Geoff and I and Leonor are at the Enterprise 2.0 Collaborative Technologies conference in Boston, and I’m sure we’ll have some things to report. In the meantime I used the new facebook polling feature to ask facebookers what they think about a few collaboration technologies and their importance in the workplace over on our main blog.
Day: June 19, 2007
I joined facebook a few days ago to check it out and to get an idea about the approach’s relevance to enterprise applications. I need to use it some more before I reach any conclusions, but since I am at the Enterprise 2.0 Collaborative Technologies conference this week I decided to use the new facebook poll feature to see what the facebook crowd thinks about collaboration as they enter the workplace. The poll feature is limited (1 multiple choice question) but it provides direct access to the tens of millions of facebook users and you can choose from a couple of demographic options.
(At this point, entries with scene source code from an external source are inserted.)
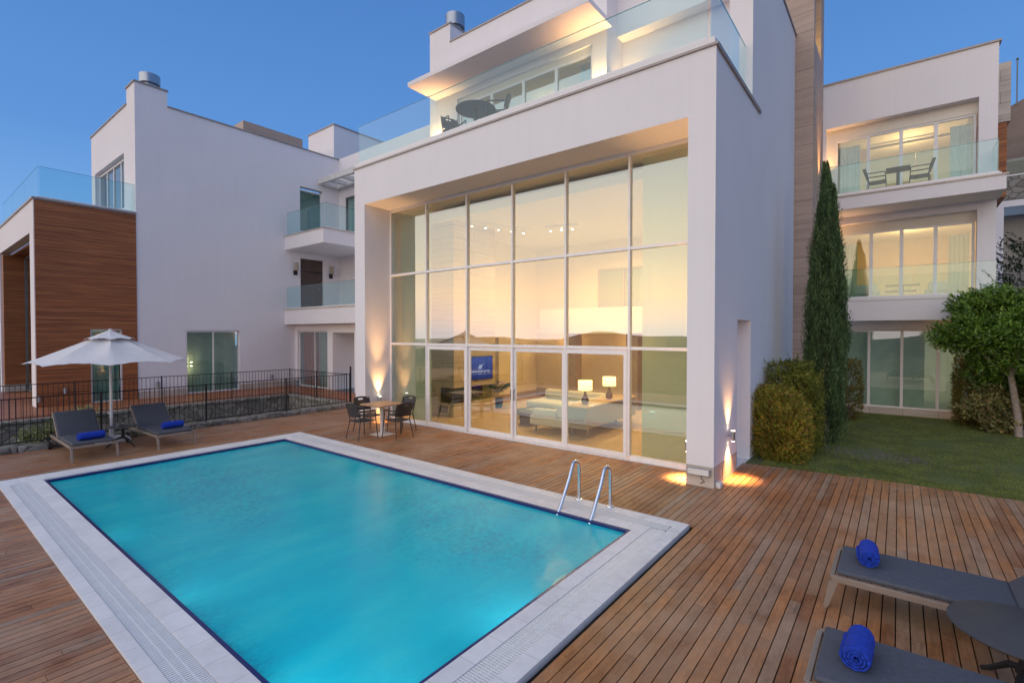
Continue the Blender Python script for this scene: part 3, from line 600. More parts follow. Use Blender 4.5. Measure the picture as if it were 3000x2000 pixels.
# ---------------------------------------------------------------- furniture of the living room
t = thing('television', 'wall television showing a blue screen with white emblem and lettering', 'television', (-10.1, 11.25, 1.39))
m = MB(); m.box(-10.137, -10.09, 10.66, 11.85, 1.03, 1.75); part(m, 'casing', 'black_glass', t)
m = MB(); m.box(-10.089, -10.085, 10.68, 11.83, 1.05, 1.73); part(m, 'screen', 'screen', t)
m = MB(); xs = -10.082
for k in range(3):
    y_ = 11.17 + k * .055
    pts = [(xs, y_ - .02, 1.36), (xs, y_ + .02, 1.39), (xs, y_ + .035, 1.45), (xs, y_ + .075, 1.50)]
    m.tube(pts, [.004, .011, .011, .004], 6)
m.tube([(xs, 11.36, 1.49), (xs, 11.42, 1.505)], .004, 5)
part(m, 'emblem', 'screen_white', t)
def text(txt, size, loc, parent, mat, name='lettering', align='CENTER', rot=(R(90), 0, R(90)), ext=.001):
    cu = bpy.data.curves.new(name, 'FONT'); cu.body = txt; cu.size = size; cu.align_x = align; cu.extrude = ext; cu.space_character = 1.12
    o = bpy.data.objects.new('tmp', cu); COL.objects.link(o); bpy.context.view_layer.update()
    me = bpy.data.meshes.new_from_object(o.evaluated_get(bpy.context.evaluated_depsgraph_get())); bpy.data.objects.remove(o)
    me.name = name; me.materials.clear(); me.materials.append(MATS[mat]); b = parent['base'] if 'base' in parent.keys() else (0, 0, 0)
    Mx = Matrix.Translation(Vector(loc) - Vector(b)) @ Matrix.Rotation(rot[2], 4, 'Z') @ Matrix.Rotation(rot[0], 4, 'X'); me.transform(Mx)
    q = bpy.data.objects.new(name, me); COL.objects.link(q); q.parent = parent; return q
text('NAVIS LUXURY HOTEL', .078, (xs, 11.25, 1.26), t, 'screen_white'); text('BODRUM', .035, (xs, 11.25, 1.195), t, 'screen_white')
for b_ in ((10.82, 11.12), (11.38, 11.68)): m = MB(); m.box(xs, xs + .001, b_[0], b_[1], 1.205, 1.209); part(m, 'ruled_line', 'screen_white', t)

t = thing('sideboard', 'long pale sideboard standing behind the sofa in the living room', 'sideboard', (-5.9, 11.2, 0))
m = MB(); m.box(-6.16, -5.62, 9.9, 12.6, .24, .72); part(m, 'cabinet', 'lacquer', t, bevel=.005)
m = MB(); m.box(-6.18, -5.60, 9.88, 12.62, .723, .755); part(m, 'top', 'oak_floor', t, bevel=.003)
for q in ((-6.1, 10.1), (-5.68, 10.1), (-6.1, 12.4), (-5.68, 12.4)):
    m = MB(); m.box(q[0] - .02, q[0] + .02, q[1] - .02, q[1] + .02, .012, .24); part(m, 'leg', 'alu_dark', t)
t = thing('sofa', 'long pale sofa backing onto the sideboard with a chaise', 'sofa', (-7, 11.2, 0))
m = MB(); m.rbox(-7.25, -6.2, 9.92, 12.7, .18, .42, .05); m.rbox(-6.45, -6.2, 9.92, 12.7, .4, .74, .06); part(m, 'seat', 'sofa_fabric', t)
m = MB(); m.rbox(-7.15, -6.45, 9.90, 10.1, .25, .6, .05); part(m, 'armrest', 'sofa_fabric', t)
m = MB(); m.rbox(-8.9, -7.25, 12.0, 12.95, .18, .42, .07); part(m, 'chaise', 'sofa_fabric', t)
m = MB(); m.rbox(-8.7, -6.5, 12.7, 12.95, .42, .72, .08); part(m, 'back_cushion', 'sofa_fabric', t)
for q in ((-7.1, 10.0), (-6.3, 10.0), (-7.1, 12.5), (-8.7, 12.2), (-8.7, 12.8)): m = MB(); m.box(q[0] - .02, q[0] + .02, q[1] - .02, q[1] + .02, .012, .18); part(m, 'leg', 'alu_dark', t)
def ctable(x0, x1, y0, y1, z, lab):
    t = thing('coffee_table', lab, 'coffee table', ((x0 + x1) / 2, (y0 + y1) / 2, 0), 0, 'low dark coffee tables')
    m = MB(); m.box(x0, x1, y0, y1, z - .05, z); part(m, 'top', 'dark_table', t, bevel=.004); m = MB(); m.box(x0 + .15, x1 - .15, y0 + .15, y1 - .15, .012, z - .05); part(m, 'base', 'dark_table', t)
ctable(-8.7, -7.9, 11.1, 12.0, .26, 'lower dark coffee table nearer the fireplace'); ctable(-8.1, -7.45, 10.3, 11.05, .34, 'taller dark coffee table nearer the glass doors')
t = thing('tray', 'small white tray lying on the coffee table', 'tray', (-8.2, 11.4, .262)); m = MB(); m.rbox(-8.35, -8.05, 11.25, 11.5, .262, .285, .01); part(m, 'dish', 'white_metal', t)
def lamp(y, lab):
    t = thing('table_lamp', lab, 'lamp', (-5.9, y, .755), 0, 'lit table lamps on the sideboard')
    m = MB(); m.lathe([(.05, 0), (.085, .03), (.095, .09), (.07, .16), (.035, .22), (.03, .30), (.035, .33)], 20, (-5.9, y, .757)); part(m, 'base', 'ceramic', t)
    m = MB(); m.lathe([(.17, 0), (.165, .24)], 28, (-5.9, y, 1.09), caps=False); part(m, 'lamp_shade', 'shade_fabric', t)
    m = MB(); m.lathe([(.02, 0), (.035, .03), (.035, .07), (.01, .1)], 12, (-5.9, y, 1.15)); part(m, 'bulb', 'lamp_glow', t)
    light('lamp_light', 'POINT', (-5.9, y, 1.38), 7, WARM, t, shadow_soft_size=.06)
lamp(10.35, 'lit table lamp with drum shade on the near end of the sideboard'); lamp(11.6, 'lit table lamp with drum shade at the far end of the sideboard')
# ---------------------------------------------------------------- wall lamps with up and down beams
def updown(x, y, z, nx, ny, lab, up=60, dn=60, blend=.6, size=34, mat='chrome'):
    t = thing('wall_lamp', lab, 'wall lamp', (x, y, z), 0, 'up and down wall lamps')
    px, py = x + nx * .085, y + ny * .085
    m = MB(); m.lathe([(.034, 0), (.034, .17)], 18, (px, py, z - .085)); part(m, 'cylinder', mat, t)
    m = MB(); m.box(min(x, px) - (.0 if nx else .02), max(x, px) + (.0 if nx else .02), min(y, py) - (.0 if ny else .02), max(y, py) + (.0 if ny else .02), z - .02, z + .02); part(m, 'bracket', mat, t)
    for s_, e_ in ((1, up), (-1, dn)):
        m = MB(); m.lathe([(.028, 0), (.028, .003)], 14, (px, py, z + s_ * .0865 - (.003 if s_ < 0 else 0))); part(m, 'lens', 'spot_glow', t)
        if e_: light('beam', 'SPOT', (px, py, z + s_ * .10), e_, WARM, t, spot_size=R(size), spot_blend=blend, shadow_soft_size=.045, rot=(R(180) + .05 * ny, -.05 * nx, 0) if s_ > 0 else (0, 0, 0))
updown(XR, 8.83, .72, 1, 0, 'steel up and down wall lamp low on the outer side of the right pillar', 70, 190, 1.0, 84)
updown(-11.38, 8.45, .62, 1, 0, 'up and down wall lamp behind the dining table on the left pillar', 130, 60, 1.0, 60)
updown(-2.70, 8.33, .55, -1, 0, 'up and down wall lamp on the inner side of the right pillar', 40, 230, 1.0, 96)
# soffit washers of the upper terrace (the fittings stand behind the parapet)
updown(-11.97 + .35, 10.95, 8.30, 0, -1, 'wall lamp left of the roof terrace window', 150, 8, 1.0, 120); updown(-5.85, 10.95, 8.30, 0, -1, 'wall lamp right of the roof terrace window', 150, 8, 1.0, 120); updown(-5.67, 11.65, 8.35, 1, 0, 'wall lamp in the recessed bay of the roof terrace', 110, 10, 1.0, 120)
t = thing('floodlight', 'small rectangular grey floodlight low on the front of the right pillar', 'floodlight', (-2.5, 8.0, .24))
m = MB(); m.box(-2.66, -2.33, 7.965, 7.985, .20, .285); part(m, 'lens', 'white_metal', t); m = MB()
m.box(-2.68, -2.31, 7.985, 8.02, .185, .30); part(m, 'housing', 'zinc', t, bevel=.004); m = MB(); m.tube([(-2.45, 8.0, .18), (-2.45, 7.99, .14), (-2.40, 8.0, .10), (-2.47, 8.01, .06)], .006, 6); part(m, 'cable', 'rubber', t)
t = thing('junction_box', 'small white box on the deck at the corner of the right pillar', 'junction box', (-2.2, 8.15, 0)); m = MB(); m.rbox(-2.26, -2.18, 8.08, 8.24, .002, .09, .01); part(m, 'case', 'white_metal', t); m = MB(); m.tube([(-2.262, 8.5, .03), (-2.262, 8.52, .26)], .004, 5); part(m, 'cable', 'rubber', t)
# extra spots without fittings, added to carry the pillar lamps' uplight to the soffit
light('soffit_fill', 'SPOT', (-11.05, 8.42, .75), 380, WARM, V, spot_size=R(36), spot_blend=1.0, shadow_soft_size=.03, rot=(R(180), R(-3), 0)); light('soffit_fill', 'SPOT', (-2.95, 8.42, .75), 480, WARM, V, spot_size=R(40), spot_blend=1.0, shadow_soft_size=.03, rot=(R(180), R(4), 0))
light('tower_niche_light', 'POINT', (-2.1, 16.1, 10.6), 8, (1, .75, .2), V, shadow_soft_size=.05)
light('tower_wash', 'SPOT', (-1.62, 16.5, 6.6), 260, WARM, V, spot_size=R(50), spot_blend=1.0, shadow_soft_size=.05, rot=(R(180), -.1, 0))
# ================================================================ left villa (neighbour)
L = thing('neighbour_villa', 'neighbouring white villa with a wood-clad wing beyond the black fences', 'villa', (-21, 8, .15))
LX = -21.0; LZ = .15
def holes_x(mb, xo, xi, y0, y1, z0, z1, hs):
    """wall slab on plane x with rectangular holes hs=(ya,yb,za,zb), non overlapping in y"""
    y = y0
    for ya, yb, za, zb in sorted(hs):
        mb.box(xi, xo, y, ya, z0, z1)
        if za > z0: mb.box(xi, xo, ya, yb, z0, za)
        if zb < z1: mb.box(xi, xo, ya, yb, zb, z1)
        y = yb
    mb.box(xi, xo, y, y1, z0, z1)
m = MB(); holes_x(m, LX, LX - .3, 5.45, 11.4, .40, 10.66, [(6.96, 8.87, .40, 2.56)])
m.box(LX - .3, LX, 11.4, 11.46, .40, 10.66); m.box(LX - .3, LX, 12.57, 13.7, 2.9, 10.66)
m.box(LX - .3, LX, 11.46, 12.57, 5.8, 7.0); m.box(LX - .3, LX, 11.46, 12.57, 9.0, 10.66); m.box(LX - .3, LX, 11.46, 12.57, .4, 3.5)
part(m, 'wall', 'stucco', L)
m = MB(); y0, y1 = 5.45, 5.75            # upper front
m.box(-26.85, -26.3, y0, y1, 6.6, 10.66); m.box(-22.3, -21.3, y0, y1, 6.6, 10.66); m.box(-26.3, -22.3, y0, y1, 9.04, 10.66); m.box(-26.3, -22.3, y0, y1, 6.6, 7.05)
m.box(-26.85, -26.6, y1, 13.7, 6.6, 10.66); m.box(-26.6, -21.3, y1, 13.7, 10.2, 10.4)
m.box(-21.92, LX, 5.45, 6.43, 10.66, 11.22); part(m, 'upper_wall', 'stucco', L)
capstrip(L, 'y', 5.41, 5.8, -26.9, -21.92, 10.66); capstrip(L, 'x', LX - .34, LX + .04, 6.43, 13.7, 10.66); capstrip(L, 'y', 5.41, 6.46, -21.96, LX + .04, 11.22)
m = MB(); m.lathe([(.24, 0), (.24, .12), (.32, .14), (.32, .46), (.29, .46)], 28, (-21.35, 6.0, 11.27)); part(m, 'flue', 'zinc', L)
window(L, 'y', 5.6, -26.3, -22.3, 7.05, 9.0, (-25.2, -24.3, -23.3), 'alu', .07, .08, 'window_glass_dark')
m = MB(); drape(m, 'y', 5.9, -24.0, -22.4, 7.05, 8.9, .2, .04); part(m, 'curtain', 'grey_curtain', L)
m = MB(); m.box(LX - .9, LX - .32, 5.8, 5.9, 7.0, 8.9); m.box(-26.5, -21.4, 7.5, 7.6, 6.7, 10.2); part(m, 'inner_wall', 'green_curtain', L)
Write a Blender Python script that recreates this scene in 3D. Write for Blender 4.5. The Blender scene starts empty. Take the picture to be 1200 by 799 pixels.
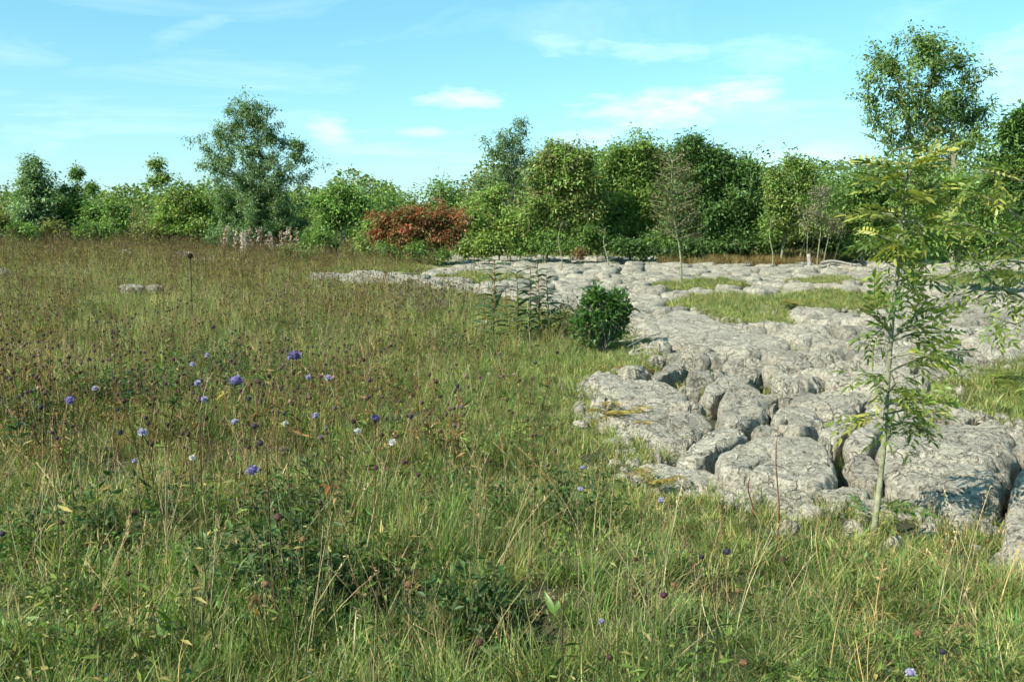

Also, you can get the results very quickly – in my first poll I received 500 responses in about 9 hours!
I will blog about the results more later and will also include all the graphs, but in the meantime, everyone I mentioned the poll to at the conference has wanted the results, so here they are the basics:
Question: Which collaboration technologies will you use the most in your job in two years?
- SMS text messaging 6% (30)
- email will continue to dominate 66% (328)
- instant messaging 16% (53)
- facebook-like social networking tools for business 11% (53)
- blogs and/or wikis 2% (8)
Keep in mind that the 500 responses all came from the 25-34 age group who are presumably mostly in the workforce. I just started the same poll with the 18-24 age group and will provide those results for comparison later tonight. UPDATE: The combined poll results are now available.
Between the two age groups we will have some info direct from the generation that Don Tapscott, Andrew McAfee and others are making predictions about (we refer to some of this here). This is of course a very informal poll, but interesting nonetheless. I wish I had the results in time to provide Andrew and Tom Davenport for yesterday’s debate!